富士山が噴火するとどんな被害が起きるのだろうか。
まず溶岩。1200度、真っ赤に熱せられたマグマが地面から流れ出す。一般的に溶岩を出すこのタイプの噴火に脅威を感じるかもしれないが、実は人的な被害は少ない。
「流れ出た溶岩が建物などをのみ込んで大規模な火災が起きることは避けられません。ですが、人が亡くなることはほとんどありません」
溶岩の流れるスピードは人が歩く速度ほど。
「谷や川など地形的にも低い場所へと流れていくので、流れと別の方向に行けば被害を避けることは可能です」
怖いのは火砕流だ。マグマの細かい破片や火山ガスなどが混ざった数百度以上の気体が一気に流れる現象をいう。時速100キロメートルを超えることもあり、'91年、長崎県の雲仙普賢岳で発生した火砕流により甚大な被害を出したことはいまなお記憶に残る。
「富士山の火砕流は麓にある富士五湖道路にまで到達すると見られていますが、各市街地まで流れる結果にはなっていません。ですが、登山や観光で山の中にいる場合には被害が出るおそれがあります」
最も広範囲かつ、甚大な被害をもたらすのは噴煙による降灰だ。噴煙は火口から1万メートル上空まで噴き上げられ、それが西風に乗って東のほうに飛んでいく。
火山灰で甚大な被害、首都圏は大パニック
宝永クラスの大噴火が起きれば首都機能は完全にまひする。道路網、鉄道は火山灰が降ったところは使えなくなる。
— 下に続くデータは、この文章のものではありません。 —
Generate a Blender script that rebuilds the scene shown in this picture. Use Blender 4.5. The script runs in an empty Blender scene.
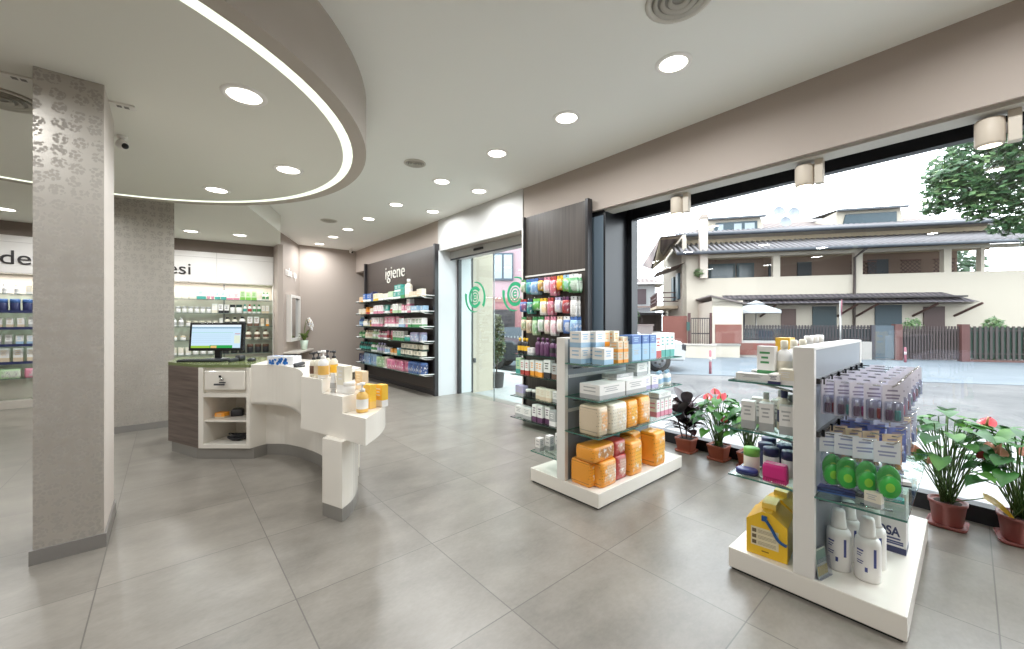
import bpy, math, random
from mathutils import Matrix, Vector
random.seed(7)
PI = math.pi
scene = bpy.context.scene
COL = scene.collection
rad = math.radians

# ------------------------------------------------------------------ materials
def lin(c):
    c = c / 255.0
    return c / 12.92 if c <= 0.04045 else ((c + 0.055) / 1.055) ** 2.4
def L4(rgb): return (lin(rgb[0]), lin(rgb[1]), lin(rgb[2]), 1.0)
MATS = {}
def nodes(name):
    m = bpy.data.materials.new(name); m.use_nodes = True
    nt = m.node_tree
    for n in list(nt.nodes): nt.nodes.remove(n)
    out = nt.nodes.new('ShaderNodeOutputMaterial')
    return m, nt, out
def P(rgb, rough=0.5, metal=0.0, spec=0.5, var=0.04, scale=6.0, coat=0.0):
    """plain paint / plastic / metal with a slight procedural variation"""
    k = ('P', tuple(rgb), rough, metal, spec, var, scale, coat)
    if k in MATS: return MATS[k]
    m, nt, out = nodes('surface_%d_%d_%d' % tuple(rgb))
    b = nt.nodes.new('ShaderNodeBsdfPrincipled')
    b.inputs['Roughness'].default_value = rough
    b.inputs['Metallic'].default_value = metal
    b.inputs['Specular IOR Level'].default_value = spec
    b.inputs['Coat Weight'].default_value = coat
    tc = nt.nodes.new('ShaderNodeTexCoord')
    nz = nt.nodes.new('ShaderNodeTexNoise'); nz.inputs['Scale'].default_value = scale
    nt.links.new(tc.outputs['Object'], nz.inputs['Vector'])
    mx = nt.nodes.new('ShaderNodeMix'); mx.data_type = 'RGBA'
    c = L4(rgb)
    mx.inputs['A'].default_value = tuple(x * (1 - var) for x in c[:3]) + (1,)
    mx.inputs['B'].default_value = tuple(min(1, x * (1 + var)) for x in c[:3]) + (1,)
    nt.links.new(nz.outputs['Fac'], mx.inputs['Factor'])
    nt.links.new(mx.outputs['Result'], b.inputs['Base Color'])
    nt.links.new(b.outputs[0], out.inputs[0])
    MATS[k] = m
    return m
def EM(rgb, s):
    k = ('E', tuple(rgb), s)
    if k in MATS: return MATS[k]
    m, nt, out = nodes('glow_%d_%d_%d' % tuple(rgb))
    e = nt.nodes.new('ShaderNodeEmission'); e.inputs[0].default_value = L4(rgb); e.inputs[1].default_value = s
    nt.links.new(e.outputs[0], out.inputs[0])
    MATS[k] = m
    return m
def GLASS(tint=(255, 255, 255), ior=1.45, rough=0.0, extra=0.0):
    """thin architectural glass: see-through plus fresnel mirror"""
    k = ('G', tuple(tint), ior, rough, extra)
    if k in MATS: return MATS[k]
    m, nt, out = nodes('clear_glass')
    t = nt.nodes.new('ShaderNodeBsdfTransparent'); t.inputs[0].default_value = L4(tint)
    g = nt.nodes.new('ShaderNodeBsdfGlossy'); g.inputs['Roughness'].default_value = rough
    f0 = ((ior - 1) / (ior + 1)) ** 2 + extra
    lw = nt.nodes.new('ShaderNodeLayerWeight'); lw.inputs[0].default_value = 0.5
    pw = nt.nodes.new('ShaderNodeMath'); pw.operation = 'POWER'; pw.inputs[1].default_value = 5.0
    ma = nt.nodes.new('ShaderNodeMath'); ma.operation = 'MULTIPLY_ADD'; ma.inputs[1].default_value = 0.9 - f0; ma.inputs[2].default_value = f0
    mx = nt.nodes.new('ShaderNodeMixShader')
    nt.links.new(lw.outputs['Facing'], pw.inputs[0]); nt.links.new(pw.outputs[0], ma.inputs[0]); nt.links.new(ma.outputs[0], mx.inputs[0])
    nt.links.new(t.outputs[0], mx.inputs[1]); nt.links.new(g.outputs[0], mx.inputs[2])
    nt.links.new(mx.outputs[0], out.inputs[0])
    MATS[k] = m
    return m
def N(nt, t, **kw):
    n = nt.nodes.new(t)
    for a, b in kw.items(): setattr(n, a, b)
    return n
def math_(nt, op, a, b=None, c=None):
    n = N(nt, 'ShaderNodeMath', operation=op)
    for i, v in enumerate((a, b, c)):
        if v is None: continue
        if isinstance(v, (int, float)): n.inputs[i].default_value = v
        else: nt.links.new(v, n.inputs[i])
    return n.outputs[0]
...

そうなると物流はストップ。職場や学校から徒歩での帰宅を余儀なくされたり、水や食べ物が手に入らない買い物難民が発生する。降灰後の雨で送電線がショートすれば停電になり、何日も真っ暗な状態で夜を明かすことになる。当然、暮らしも経済も国内は大混乱となる。
「ヘリコプターなどの航空機も飛べません。これまでとは違った災害となることを頭に入れておかないといけない」
地震や水害などと同様、食料や水などを日ごろから家族の人数分、備えておくことが大切なのだ。
「噴火の場合はあと、マスクとゴーグルも用意しましょう。火山灰は細かいガラスの粒。気管支に入ると健康被害につながるおそれがあり、目に入ると眼球が傷つきます」
水中眼鏡やスキーのゴーグル、花粉症のゴーグルなどでも代用可能だ。
多くの日本人は身近に火山がないため、噴火のイメージができないことも課題だ。
「火山が噴火したときはどうなるのかを日ごろから意識することも大切です」
日本人が好きな温泉も火山と密接な関係がある。
「温泉地は火山にも近い。火山地域に行くということはリスクもあることを知ってほしい。旅行中に噴火があったり、火山ガスが発生する危険もあります。万が一のときも慌てないように心構えをしておくことが大事だと思います」
2014年には長野県と岐阜県の境にある御嶽山が噴火、登山客が犠牲になった。
地震や津波同様に山にも危険は潜んでいる。
だが、恐れてばかりはいられない。前出の関室長は、
「一度の噴火で富士山山麓の全体がつぶれてしまうわけではありませんし、溶岩流で命を落とす可能性も低い。パニックにさえならなければ山中で噴石を受ける場合などを除き、噴火現象により直接、人命の損失は免れると思います」
そのためにも日ごろからの備えや学びは欠かせない。
「富士山の噴火を学ぶことで適切な対策を取ることができます。津波には防潮堤、地震だと耐震補強などで対策できますが、火山の場合は逃げることしかできません。いざというときに逃げられるようにその知識を身につけてほしい」(前出の吉本さん)
大きな被害が想定されている富士山噴火。だが、正しく知ることで命を守ることができる。『Xデー』の足音が聞こえる前に一日も早く対策を取りたいものだ。